The Ostrich Approach is NOT an Option: A guide to communication styles

While we might disagree about what communication tools are the best to use and when it is appropriate to use them, Traditionalists, Boomers, Xers, and Millennials can agree that changes in communication are reshaping every aspect of our lives. Each generation tends to see the effectiveness and appropriateness of various means of communication differently, often causing friction and fraction in the workplace.

Communication of the Individual Generations:
Technology has always been viewed as a mixed blessing. While it provides new efficiencies, and ultimately, an increase in productivity, all through history it has also brought great frustrations and challenges to the comfort levels and security of the more senior generations in the workforce.

From our twenty-first century perch, today’s fast-paced, plugged-in world contrasts so starkly from the slower paced and seemingly more personal world of yesteryear. Technological advancements zipping toward us at Mach speed have created a cultural revolution in communication and a crisis in professional and often personal interactions among the generations.

Traditionalists: For Traditionalists, face-to-face contact was a norm for isolated lives in predominantly rural, agrarian communities. Families sat around the radio and listened to recognized authorities, like Walter Cronkite and Edward R. Murrow, deliver the news. For Traditionalists, most communication technology has been seen as a necessary evil that often gets in their way of doing things the way they’ve always been done.

Boomers: The golden age of television dawned providing passive and solitary entertainment for the individual or family. At work, information was scarce, expensive, institutionally oriented, and designed for passive use with “reasonable” turnaround times. While most Boomers never saw a computer in high school or college outside of the science classrooms, the advent of big computers had Boomers parading around their college campuses to protest the lack of recognition of their individuality wearing cards saying, “Do Not Fold, Spindle, or Mutilate.”

Gen Xers: Shaped by a time of mass marketing messages blaring on the television, radio, and now the Internet, Xers were surrounded by a culture of gadgets and tools that delivered instant results in short sound bites. With the introduction of cable programs like Sesame Street, young Xers were entertained and engaged as they learned their letters and lessons in short, diverse segments of programming specifically crafted for them.

Millennials: Millennials have grown up as the first generation of digital natives. Communication for them has always been a natural and connective tool. While their Xer siblings may have been the first to have personal computers, Millennials have had access to the Internet, cell phones, and e-mail since they were in diapers. The world of information is at their fingertips and they pride themselves on being able to find information at Mach Speed.

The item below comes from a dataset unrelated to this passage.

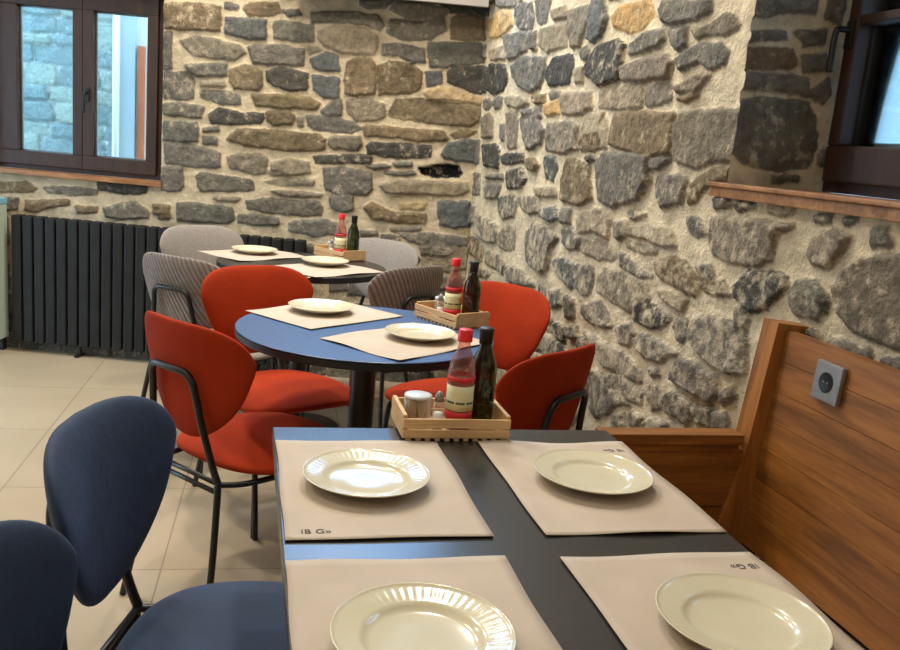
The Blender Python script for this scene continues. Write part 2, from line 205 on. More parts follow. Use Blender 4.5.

They have naturally been making paths into global diplomacy from random e-mail penpals around the world in first grade to visiting the corners of the world through the virtual highway of the World Wide Web. For Millennials, communication is all about 24/7 access, self expression, and getting it done fast. They don’t wait for anything (or anyone). They feel they just need to give you enough information for
you to get to the meat of the matter, and that’s it.